During the rescue by USS Scamp, the doors that lead from the inside of the sail to the sail planes were torn completely off by the fury of the waves.
When a submarine reaches the end of its useful life, it is decommissioned in a formal ceremony. The national ensign and commissioning pennant are taken down and the crew departs the ship. Then comes the process known as the Submarine Recycling Program (SRP). The boat is placed in a dry dock and the reactor core is removed. The entire reactor compartment is then cut out intact. The core is transported to the Navy’s radioactive waste storage facility in Idaho and the reactor compartment is sealed and barged to a storage facility in Hanford, Washington. The ship is then stripped. All useable parts such as electronics and habitability items are stored for immediate reuse. Wiring and cables are pulled out to recycle for their copper. Hull and piping steel is cut up for reuse. This steel, along with other metal structures and piping, is of a high quality and is much valued. All the parts and material that can be recycled or salvaged in any way are separated, sorted, and shipped off to the appropriate facility.

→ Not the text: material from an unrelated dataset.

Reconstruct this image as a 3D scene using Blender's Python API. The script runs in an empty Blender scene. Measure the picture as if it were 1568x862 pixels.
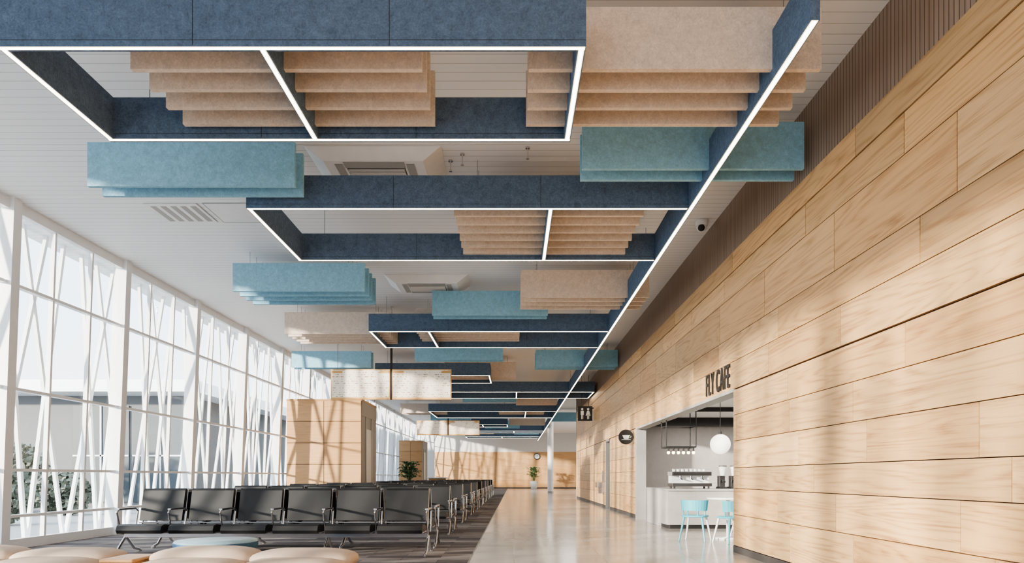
import bpy, bmesh, math, random
from mathutils import Vector, Matrix
random.seed(7)
S = bpy.context.scene
F = 1045.0
H = 1.1           # eye height
CZ = 5.19         # ceiling
def lin(c):
    c = c/255.0
    return c/12.92 if c <= 0.04045 else ((c+0.055)/1.055)**2.4
def rgb(r, g, b): return (lin(r), lin(g), lin(b), 1.0)

# ------------------------------------------------------------------ materials
def newmat(name):
    m = bpy.data.materials.new(name); m.use_nodes = True
    nt = m.node_tree; b = nt.nodes['Principled BSDF']
    return m, nt, b
def N(nt, t, **k):
    n = nt.nodes.new(t)
    for a, v in k.items(): setattr(n, a, v)
    return n
def math_(nt, op, a, b=None, c=None):
    n = N(nt, 'ShaderNodeMath', operation=op)
    for i, v in enumerate((a, b, c)):
        if v is None: continue
        if isinstance(v, (int, float)): n.inputs[i].default_value = v
        else: nt.links.new(v, n.inputs[i])
    return n.outputs[0]
def mixc(nt, f, a, b, mode='MIX'):
    n = N(nt, 'ShaderNodeMix', data_type='RGBA', blend_type=mode)
    for i, v in ((0, f), (6, a), (7, b)):
        if isinstance(v, (int, float, tuple)): n.inputs[i].default_value = v
        else: nt.links.new(v, n.inputs[i])
    return n.outputs[2]
def coords(nt):
    t = N(nt, 'ShaderNodeTexCoord'); s = N(nt, 'ShaderNodeSeparateXYZ')
    nt.links.new(t.outputs['Object'], s.inputs[0])
    return t.outputs['Object'], s.outputs[0], s.outputs[1], s.outputs[2]
def comb(nt, x, y, z):
    n = N(nt, 'ShaderNodeCombineXYZ')
    for i, v in enumerate((x, y, z)):
        if isinstance(v, (int, float)): n.inputs[i].default_value = v
        else: nt.links.new(v, n.inputs[i])
    return n.outputs[0]
def noise(nt, vec, scale, detail=3, rough=.55, dist=0):
    n = N(nt, 'ShaderNodeTexNoise')
    n.inputs['Scale'].default_value = scale; n.inputs['Detail'].default_value = detail
    n.inputs['Roughness'].default_value = rough; n.inputs['Distortion'].default_value = dist
    nt.links.new(vec, n.inputs['Vector']); return n.outputs['Fac']
def ramp(nt, f, stops):
    n = N(nt, 'ShaderNodeValToRGB'); cr = n.color_ramp
    while len(cr.elements) < len(stops): cr.elements.new(.5)
    for e, (p, c) in zip(cr.elements, stops): e.position = p; e.color = c
    nt.links.new(f, n.inputs[0]); return n.outputs[0]
def bump(nt, b, h, strength=.3, dist=.01):
    n = N(nt, 'ShaderNodeBump'); n.inputs['Strength'].default_value = strength
    n.inputs['Distance'].default_value = dist
    nt.links.new(h, n.inputs['Height']); nt.links.new(n.outputs[0], b.inputs['Normal'])
def scl(c, k): return (min(c[0]*k, 1), min(c[1]*k, 1), min(c[2]*k, 1), 1)

def plain(name, c, rough=.6, metal=0, emis=0, var=.06):
    m, nt, b = newmat(name)
    o, x, y, z = coords(nt)
    f = noise(nt, o, 6, 3)
    nt.links.new(mixc(nt, f, scl(c, 1-var), scl(c, 1+var)), b.inputs['Base Color'])
    b.inputs['Roughness'].default_value = rough; b.inputs['Metallic'].default_value = metal
    if emis:
        b.inputs['Emission Color'].default_value = c; b.inputs['Emission Strength'].default_value = emis
    return m
def felt(name, c, ct=1.0):
    m, nt, b = newmat(name); o, x, y, z = coords(nt)
    f1 = noise(nt, o, 60, 5, .75); f2 = noise(nt, o, 14, 5, .75, .6)
    f = math_(nt, 'ADD', math_(nt, 'MULTIPLY', f1, .5), math_(nt, 'MULTIPLY', f2, .5))
    col = ramp(nt, f, [(.36, scl(c, 1-.34*ct)), (.5, c), (.64, scl(c, 1+.38*ct))])
    g = N(nt, 'ShaderNodeNewGeometry')
    k = math_(nt, 'MULTIPLY_ADD', g.outputs['Random Per Island'], .12, .94)
    col = mixc(nt, 1.0, col, comb(nt, k, k, k), 'MULTIPLY')
    nt.links.new(col, b.inputs['Base Color']); b.inputs['Roughness'].default_value = .95
    b.inputs['Specular IOR Level'].default_value = .15
    bump(nt, b, f1, .2, .003); return m
def wood(name, base, dark, tone=.18, rough=.42, rg=.2):
    m, nt, b = newmat(name); o, x, y, z = coords(nt)
    g = N(nt, 'ShaderNodeNewGeometry'); r = g.outputs['Random Per Island']
    u = math_(nt, 'ADD', x, y)
    uu = math_(nt, 'MULTIPLY_ADD', u, .2, math_(nt, 'MULTIPLY', r, 61))
    vv = math_(nt, 'MULTIPLY_ADD', z, 2.2, math_(nt, 'MULTIPLY', r, 23))
    n1 = noise(nt, comb(nt, uu, vv, 0), 1.1, 2, .45, .15)
    rings = math_(nt, 'PINGPONG', math_(nt, 'MULTIPLY', n1, 18), .5)
    rings = math_(nt, 'MULTIPLY', rings, 2)
    fine = noise(nt, comb(nt, math_(nt, 'MULTIPLY', u, 1.2), math_(nt, 'MULTIPLY', z, 60), r), 1.5, 4, .7)
    fig = noise(nt, comb(nt, math_(nt, 'MULTIPLY', u, .5), math_(nt, 'MULTIPLY', z, 7), math_(nt, 'MULTIPLY', r, 9)), 2.0, 3, .6, .2)
    f = math_(nt, 'ADD', math_(nt, 'MULTIPLY', rings, rg), math_(nt, 'MULTIPLY', fine, .48))
    f = math_(nt, 'ADD', f, math_(nt, 'MULTIPLY', fig, .36))
    col = ramp(nt, f, [(.30, scl(base, 1.1)), (.5, base), (.76, dark)])
    k = math_(nt, 'MULTIPLY_ADD', r, tone, 1-tone*.55)
    r2 = math_(nt, 'FRACT', math_(nt, 'MULTIPLY', r, 7.31))
    kb = math_(nt, 'MULTIPLY', k, math_(nt, 'MULTIPLY_ADD', r2, .18, .84))
    col = mixc(nt, 1.0, col, comb(nt, k, math_(nt, 'MULTIPLY', math_(nt,'ADD',k,kb), .5), kb), 'MULTIPLY')
    nt.links.new(col, b.inputs['Base Color']); b.inputs['Roughness'].default_value = rough
    b.inputs['Specular IOR Level'].default_value = .35
    bump(nt, b, fine, .08, .002); return m

M = {}
M['navy'] = felt('felt_navy', rgb(100, 119, 142), 1.0)
M['tan'] = felt('felt_tan', rgb(228, 212, 196), .55)
M['teal'] = felt('felt_teal', rgb(150, 196, 218), .6)
M['wood'] = wood('oak_veneer', rgb(210, 174, 128), rgb(154, 108, 68), .36, rg=.17)
M['wood2'] = wood('oak_kiosk', rgb(202, 162, 118), rgb(164, 118, 78), .18, rg=.1)
M['white'] = plain('white_paint', rgb(240, 240, 240), .55)
M['offwhite'] = plain('plaster', rgb(226, 224, 220), .8)
M['steelw'] = plain('white_steel', rgb(244, 246, 248), .4)
M['chrome'] = plain('chrome', rgb(205, 205, 208), .18, 1)
M['alu'] = plain('brushed_alu', rgb(170, 168, 165), .35, .8)
M['black'] = plain('black_leather', rgb(24, 24, 26), .5)
M['dark'] = plain('dark_metal', rgb(44, 42, 42), .5)
M['gap'] = plain('panel_backing', rgb(62, 42, 28), .9)
M['basebrd'] = plain('baseboard_dark', rgb(66, 62, 60), .5)
M['grey'] = plain('grey_laminate', rgb(170, 168, 164), .6)
M['concrete'] = plain('concrete', rgb(174, 169, 165), .8, var=.15)
M['cream'] = plain('cream_upholstery', rgb(196, 176, 158), .85)
M['tblue'] = plain('table_blue', rgb(62, 104, 138), .5)
M['ltop'] = plain('table_top', rgb(142, 172, 186), .3)
M['cteal'] = plain('chair_teal', rgb(90, 184, 202), .4)
M['led'] = plain('led_diffuser', (1, .90, .74, 1), .5, 0, 12, 0)
M['led_halo'] = plain('led_halo_edge', (1, .80, .52, 1), .5, 0, 2.0, 0)  # warm emission imitates the soft halo beside the LED strip
M['globe'] = plain('opal_glass', (1, .95, .88, 1), .4, 0, .8, 0)
M['bulb'] = plain('bulb', (1, .72, .38, 1), .4, 0, 6, 0)
M['leaf'] = plain('leaf', rgb(84, 112, 70), .5, var=.4)
M['leaf2'] = plain('shrub_leaf', rgb(116, 122, 110), .7, var=.3)
M['bark'] = plain('bark', rgb(96, 80, 66), .9)
M['extwall'] = plain('exterior_wall', rgb(116, 118, 120), .8)
M['extdark'] = plain('exterior_glass', rgb(76, 84, 90), .45)
M['ground'] = plain('tarmac_light', rgb(160, 160, 160), .9)
M['wire'] = plain('wire', rgb(120, 120, 120), .5)
M['orange'] = plain('sign_orange', rgb(226, 176, 112), .5)
M['signw'] = plain('sign_white', rgb(240, 240, 238), .5)

# ceiling with slat joints
m, nt, b = newmat('ceiling_slats'); o, x, y, z = coords(nt)
fr = math_(nt, 'FRACT', math_(nt, 'MULTIPLY', y, 1/.15))
ln = math_(nt, 'LESS_THAN', fr, .05)
col = mixc(nt, ln, rgb(244, 245, 247), rgb(188, 188, 188))
nt.links.new(col, b.inputs['Base Color']); b.inputs['Roughness'].default_value = .6
M['ceil'] = m
# ribbed dark wood
m, nt, b = newmat('ribbed_walnut'); o, x, y, z = coords(nt)
u = math_(nt, 'ADD', x, y)
fr = math_(nt, 'FRACT', math_(nt, 'MULTIPLY', u, 1/.06))
nf = noise(nt, comb(nt, math_(nt, 'MULTIPLY', u, 22), math_(nt, 'MULTIPLY', z, 1.2), 0), 1, 3)
c1 = mixc(nt, nf, rgb(138, 118, 102), rgb(182, 160, 142))
c2 = mixc(nt, math_(nt, 'LESS_THAN', fr, .2), c1, rgb(104, 86, 74))
nt.links.new(c2, b.inputs['Base Color']); b.inputs['Roughness'].default_value = .6
M['ribs'] = m
# polished floor
m, nt, b = newmat('polished_stone'); o, x, y, z = coords(nt)
br = N(nt, 'ShaderNodeTexBrick'); br.offset = 0
nt.links.new(o, br.inputs['Vector']); br.inputs['Scale'].default_value = 1
br.inputs['Brick Width'].default_value = 1.2; br.inputs['Row Height'].default_value = 1.2
br.inputs['Mortar Size'].default_value = .006
br.inputs['Color1'].default_value = rgb(182, 176, 170); br.inputs['Color2'].default_value = rgb(190, 184, 178)
br.inputs['Mortar'].default_value = rgb(152, 145, 138)
nn = noise(nt, o, 1.4, 5, .6)
col = mixc(nt, 1, br.outputs['Color'], mixc(nt, nn, (.86, .86, .86, 1), (1.1, 1.08, 1.06, 1)), 'MULTIPLY')
nt.links.new(col, b.inputs['Base Color'])
nt.links.new(math_(nt, 'MULTIPLY_ADD', nn, .14, .09), b.inputs['Roughness'])
b.inputs['Coat Weight'].default_value = .15; b.inputs['Coat Roughness'].default_value = .08
M['floor'] = m
# carpet
m, nt, b = newmat('carpet_tiles'); o, x, y, z = coords(nt)
br = N(nt, 'ShaderNodeTexBrick'); br.offset = .5
nt.links.new(o, br.inputs['Vector']); br.inputs['Scale'].default_value = 1
br.inputs['Brick Width'].default_value = 1.0; br.inputs['Row Height'].default_value = .25
br.inputs['Mortar Size'].default_value = .004
br.inputs['Color1'].default_value = rgb(98, 94, 96); br.inputs['Color2'].default_value = rgb(148, 142, 140)
br.inputs['Mortar'].default_value = rgb(90, 86, 86)
n1 = noise(nt, comb(nt, math_(nt, 'MULTIPLY', x, 3), math_(nt, 'MULTIPLY', y, 12), 0), 1, 4, .7)
n2 = noise(nt, o, 160, 2)
col = mixc(nt, 1, br.outputs['Color'], mixc(nt, n1, (.55, .55, .57, 1), (1.35, 1.33, 1.3, 1)), 'MULTIPLY')
nt.links.new(col, b.inputs['Base Color']); b.inputs['Roughness'].default_value = .95
b.inputs['Specular IOR Level'].default_value = .1
bump(nt, b, n2, .4, .006); M['carpet'] = m
# glass
m = bpy.data.materials.new('window_glass'); m.use_nodes = True; nt = m.node_tree; nt.nodes.clear()
out = N(nt, 'ShaderNodeOutputMaterial'); tr = N(nt, 'ShaderNodeBsdfTransparent'); gl = N(nt, 'ShaderNodeBsdfGlossy')
tr.inputs[0].default_value = (.95, .97, .98, 1); gl.inputs['Roughness'].default_value = .02
mx = N(nt, 'ShaderNodeMixShader'); mx.inputs[0].default_value = .04
nt.links.new(tr.outputs[0], mx.inputs[1]); nt.links.new(gl.outputs[0], mx.inputs[2]); nt.links.new(mx.outputs[0], out.inputs[0])
M['glass'] = m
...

The submarine is then slowly taken apart until nothing is left but the records and the memories. In some cases, however, parts are preserved in memorials and museums. Sail structures in particular are sought after as parts of museum complexes. In Groton, CT, for example, as a part of the Naval Submarine Museum is the sail of the USS George Washington, the first ballistic missile submarine.
This photo, taken in the early 1990s, shows the reactor compartment storage trench in Hanford, WA. This will be the final resting place for submarine reactor compartments until the radioactivity level drops far enough to allow the metal to be recycled. That will be a long time from now. This trench is now nearly full.
Fast attack submarines of the US Navy have a long and proud career. They continue to be sailed by highly professional men who see their job as vital in the maintenance of peace and the lynchpin of the United States’ global naval strength. Always ready, always there, never seen.
A Los Angeles Class submarine with a dry deck shelter on the after deck. This served as a lockout chamber for SEALs and was accessed from inside the boat through the operations compartment hatch. The shelter could house the SEAL team equipment and a SEAL delivery vehicle.